### Work instructions
Return each line of the data below exactly, omitting any pictures.

══════

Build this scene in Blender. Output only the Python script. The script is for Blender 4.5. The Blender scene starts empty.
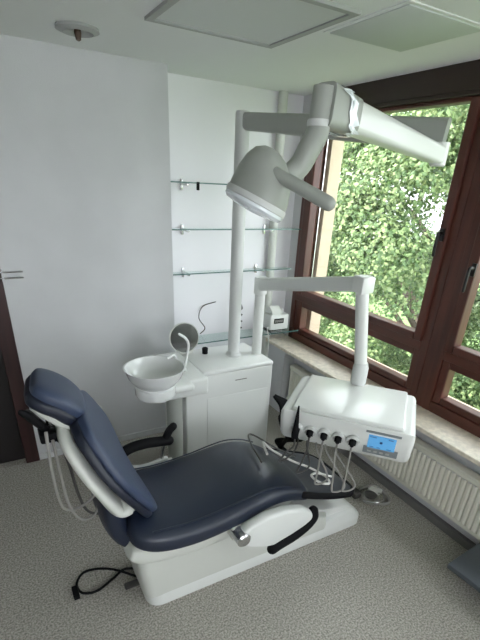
import bpy, bmesh, math, random
from mathutils import Vector, Matrix
random.seed(7)
sc = bpy.context.scene
col = sc.collection
PI = math.pi

# ---------------------------------------------------------------- camera
CH = 1.92
R = [[0.8695129347, -0.1928587931, 0.4547007172],
     [-0.4913477385, -0.4314152018, 0.7566097564],
     [0.0502459572, -0.8812981388, -0.4698818308]]
right = Vector([R[i][0] for i in range(3)]); down = Vector([R[i][1] for i in range(3)]); fwd = Vector([R[i][2] for i in range(3)])
cam = bpy.data.cameras.new('camera'); co = bpy.data.objects.new('camera', cam); col.objects.link(co)
M = Matrix.Identity(4)
for i in range(3):
    M[i][0] = right[i]; M[i][1] = -down[i]; M[i][2] = -fwd[i]
M[0][3] = 0; M[1][3] = 0; M[2][3] = CH
co.matrix_world = M
cam.sensor_fit = 'HORIZONTAL'; cam.sensor_width = 36
cam.lens = 431.357 / 480 * 36
cam.shift_x = (240 - 245.126) / 480
cam.shift_y = (409.958 - 320) / 480
cam.clip_start = 0.05; cam.clip_end = 200
sc.camera = co
sc.view_settings.view_transform = 'Standard'; sc.view_settings.look = 'None'
sc.view_settings.gamma = 1; sc.view_settings.use_curve_mapping = False
sc.view_settings.exposure = 2.42

# ---------------------------------------------------------------- materials
def lin(c):
    return tuple(((v / 12.92) if v <= .04045 else ((v + .055) / 1.055) ** 2.4) for v in c)
def mat(name, rgb, rough=.5, metal=0, spec=.5, noise=None, bump=None, coat=0, emit=None):
    m = bpy.data.materials.new(name); m.use_nodes = True
    nt = m.node_tree; b = nt.nodes['Principled BSDF']
    b.inputs['Base Color'].default_value = (*rgb, 1); b.inputs['Roughness'].default_value = rough
    b.inputs['Metallic'].default_value = metal; b.inputs['Specular IOR Level'].default_value = spec
    b.inputs['Coat Weight'].default_value = coat
    tc = nt.nodes.new('ShaderNodeTexCoord')
    if noise:
        sc_, lo, hi, stretch = noise
        mp = nt.nodes.new('ShaderNodeMapping'); mp.inputs['Scale'].default_value = stretch
        n = nt.nodes.new('ShaderNodeTexNoise'); n.inputs['Scale'].default_value = sc_; n.inputs['Detail'].default_value = 5
        r = nt.nodes.new('ShaderNodeValToRGB')
        r.color_ramp.elements[0].position = .35; r.color_ramp.elements[1].position = .65
        r.color_ramp.elements[0].color = tuple(v * lo for v in rgb) + (1,)
        r.color_ramp.elements[1].color = tuple(min(1, v * hi) for v in rgb) + (1,)
        nt.links.new(tc.outputs['Object'], mp.inputs[0]); nt.links.new(mp.outputs[0], n.inputs['Vector'])
        nt.links.new(n.outputs['Fac'], r.inputs[0]); nt.links.new(r.outputs[0], b.inputs['Base Color'])
    if bump:
        s2, st = bump
        n2 = nt.nodes.new('ShaderNodeTexNoise'); n2.inputs['Scale'].default_value = s2; n2.inputs['Detail'].default_value = 4
        bp = nt.nodes.new('ShaderNodeBump'); bp.inputs['Strength'].default_value = st; bp.inputs['Distance'].default_value = .01
        nt.links.new(tc.outputs['Object'], n2.inputs['Vector'])
        nt.links.new(n2.outputs['Fac'], bp.inputs['Height']); nt.links.new(bp.outputs[0], b.inputs['Normal'])
    if emit:
        b.inputs['Emission Color'].default_value = (*emit[0], 1); b.inputs['Emission Strength'].default_value = emit[1]
    return m
WALL = mat('white_plaster', (.60, .60, .615), .85, noise=(3, .97, 1.03, (1, 1, 1)), bump=(250, .15))
CEIL = mat('ceiling_paint', (.80, .81, .81), .9)
NICHE = mat('niche_plaster', (.80, .79, .82), .8)
CARPET = mat('speckled_carpet', (.365, .345, .31), .95, spec=.1, noise=(110, .6, 1.4, (1, 1, 1)), bump=(160, .4))
BROWN = mat('mahogany_frame', (.082, .022, .014), .36, noise=(18, .7, 1.25, (1, 1, .12)))
BROWNH = mat('mahogany_frame_rail', (.082, .022, .014), .36, noise=(18, .7, 1.25, (1, .12, 1)))
HEADER = mat('dark_shutter_box', (.032, .018, .014), .55, noise=(10, .85, 1.15, (1, .1, 1)))
DOORM = mat('dark_door_leaf', (.012, .009, .010), .45)
STONE = mat('beige_stone_sill', (.74, .66, .55), .35, noise=(30, .85, 1.12, (1, 1, 1)))
RAD = mat('radiator_enamel', (.66, .64, .56), .35)
PLINTH = mat('grey_plinth', (.14, .135, .13), .6)
BEIGE = mat('facade_render', (.60, .48, .36), .9)
WHITE = mat('white_plastic', (.70, .71, .69), .3, coat=.2)
WHITE2 = mat('white_lacquered_metal', (.60, .61, .60), .32)
CREAM = mat('offwhite_cover', (.60, .61, .57), .4)
PORC = mat('white_porcelain', (.72, .73, .72), .12, coat=.4)
RIM_SHADE = mat('shaded_rim_leatherette', (.006, .009, .022), .45, bump=(300, .12))  # shade on the cushion rims put into the colour
NAVY = mat('navy_leatherette', (.009, .015, .034), .40, spec=.6, bump=(300, .12), coat=.10)
BLUEG = mat('blue_grey_window_sheen', (.032, .046, .090), .42, bump=(300, .15))  # paler blue-grey cover with sheen from the window mixed into the colour
DGREY = mat('dark_grey_film', (.030, .034, .044), .28)
BLACK = mat('black_rubber', (.004, .004, .005), .65, spec=.15)
DARK = mat('dark_grey_hose', (.055, .052, .05), .5)
GREYH = mat('grey_hose', (.26, .25, .235), .5)
PALEH = mat('pale_hose', (.62, .61, .58), .45)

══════

### Complete output
Build this scene in Blender. Output only the Python script. The script is for Blender 4.5. The Blender scene starts empty.
import bpy, bmesh, math, random
from mathutils import Vector, Matrix
random.seed(7)
sc = bpy.context.scene
col = sc.collection
PI = math.pi

# ---------------------------------------------------------------- camera
CH = 1.92
R = [[0.8695129347, -0.1928587931, 0.4547007172],
     [-0.4913477385, -0.4314152018, 0.7566097564],
     [0.0502459572, -0.8812981388, -0.4698818308]]
right = Vector([R[i][0] for i in range(3)]); down = Vector([R[i][1] for i in range(3)]); fwd = Vector([R[i][2] for i in range(3)])
cam = bpy.data.cameras.new('camera'); co = bpy.data.objects.new('camera', cam); col.objects.link(co)
M = Matrix.Identity(4)
for i in range(3):
    M[i][0] = right[i]; M[i][1] = -down[i]; M[i][2] = -fwd[i]
M[0][3] = 0; M[1][3] = 0; M[2][3] = CH
co.matrix_world = M
cam.sensor_fit = 'HORIZONTAL'; cam.sensor_width = 36
cam.lens = 431.357 / 480 * 36
cam.shift_x = (240 - 245.126) / 480
cam.shift_y = (409.958 - 320) / 480
cam.clip_start = 0.05; cam.clip_end = 200
sc.camera = co
sc.view_settings.view_transform = 'Standard'; sc.view_settings.look = 'None'
sc.view_settings.gamma = 1; sc.view_settings.use_curve_mapping = False
sc.view_settings.exposure = 2.42

# ---------------------------------------------------------------- materials
def lin(c):
    return tuple(((v / 12.92) if v <= .04045 else ((v + .055) / 1.055) ** 2.4) for v in c)
def mat(name, rgb, rough=.5, metal=0, spec=.5, noise=None, bump=None, coat=0, emit=None):
    m = bpy.data.materials.new(name); m.use_nodes = True
    nt = m.node_tree; b = nt.nodes['Principled BSDF']
    b.inputs['Base Color'].default_value = (*rgb, 1); b.inputs['Roughness'].default_value = rough
    b.inputs['Metallic'].default_value = metal; b.inputs['Specular IOR Level'].default_value = spec
    b.inputs['Coat Weight'].default_value = coat
    tc = nt.nodes.new('ShaderNodeTexCoord')
    if noise:
        sc_, lo, hi, stretch = noise
        mp = nt.nodes.new('ShaderNodeMapping'); mp.inputs['Scale'].default_value = stretch
        n = nt.nodes.new('ShaderNodeTexNoise'); n.inputs['Scale'].default_value = sc_; n.inputs['Detail'].default_value = 5
        r = nt.nodes.new('ShaderNodeValToRGB')
        r.color_ramp.elements[0].position = .35; r.color_ramp.elements[1].position = .65
        r.color_ramp.elements[0].color = tuple(v * lo for v in rgb) + (1,)
        r.color_ramp.elements[1].color = tuple(min(1, v * hi) for v in rgb) + (1,)
        nt.links.new(tc.outputs['Object'], mp.inputs[0]); nt.links.new(mp.outputs[0], n.inputs['Vector'])
        nt.links.new(n.outputs['Fac'], r.inputs[0]); nt.links.new(r.outputs[0], b.inputs['Base Color'])
    if bump:
        s2, st = bump
        n2 = nt.nodes.new('ShaderNodeTexNoise'); n2.inputs['Scale'].default_value = s2; n2.inputs['Detail'].default_value = 4
        bp = nt.nodes.new('ShaderNodeBump'); bp.inputs['Strength'].default_value = st; bp.inputs['Distance'].default_value = .01
        nt.links.new(tc.outputs['Object'], n2.inputs['Vector'])
        nt.links.new(n2.outputs['Fac'], bp.inputs['Height']); nt.links.new(bp.outputs[0], b.inputs['Normal'])
    if emit:
        b.inputs['Emission Color'].default_value = (*emit[0], 1); b.inputs['Emission Strength'].default_value = emit[1]
    return m
WALL = mat('white_plaster', (.60, .60, .615), .85, noise=(3, .97, 1.03, (1, 1, 1)), bump=(250, .15))
CEIL = mat('ceiling_paint', (.80, .81, .81), .9)
NICHE = mat('niche_plaster', (.80, .79, .82), .8)
CARPET = mat('speckled_carpet', (.365, .345, .31), .95, spec=.1, noise=(110, .6, 1.4, (1, 1, 1)), bump=(160, .4))
BROWN = mat('mahogany_frame', (.082, .022, .014), .36, noise=(18, .7, 1.25, (1, 1, .12)))
BROWNH = mat('mahogany_frame_rail', (.082, .022, .014), .36, noise=(18, .7, 1.25, (1, .12, 1)))
HEADER = mat('dark_shutter_box', (.032, .018, .014), .55, noise=(10, .85, 1.15, (1, .1, 1)))
DOORM = mat('dark_door_leaf', (.012, .009, .010), .45)
STONE = mat('beige_stone_sill', (.74, .66, .55), .35, noise=(30, .85, 1.12, (1, 1, 1)))
RAD = mat('radiator_enamel', (.66, .64, .56), .35)
PLINTH = mat('grey_plinth', (.14, .135, .13), .6)
BEIGE = mat('facade_render', (.60, .48, .36), .9)
WHITE = mat('white_plastic', (.70, .71, .69), .3, coat=.2)
WHITE2 = mat('white_lacquered_metal', (.60, .61, .60), .32)
CREAM = mat('offwhite_cover', (.60, .61, .57), .4)
PORC = mat('white_porcelain', (.72, .73, .72), .12, coat=.4)
RIM_SHADE = mat('shaded_rim_leatherette', (.006, .009, .022), .45, bump=(300, .12))  # shade on the cushion rims put into the colour
NAVY = mat('navy_leatherette', (.009, .015, .034), .40, spec=.6, bump=(300, .12), coat=.10)
BLUEG = mat('blue_grey_window_sheen', (.032, .046, .090), .42, bump=(300, .15))  # paler blue-grey cover with sheen from the window mixed into the colour
DGREY = mat('dark_grey_film', (.030, .034, .044), .28)
BLACK = mat('black_rubber', (.004, .004, .005), .65, spec=.15)
DARK = mat('dark_grey_hose', (.055, .052, .05), .5)
GREYH = mat('grey_hose', (.26, .25, .235), .5)
PALEH = mat('pale_hose', (.62, .61, .58), .45)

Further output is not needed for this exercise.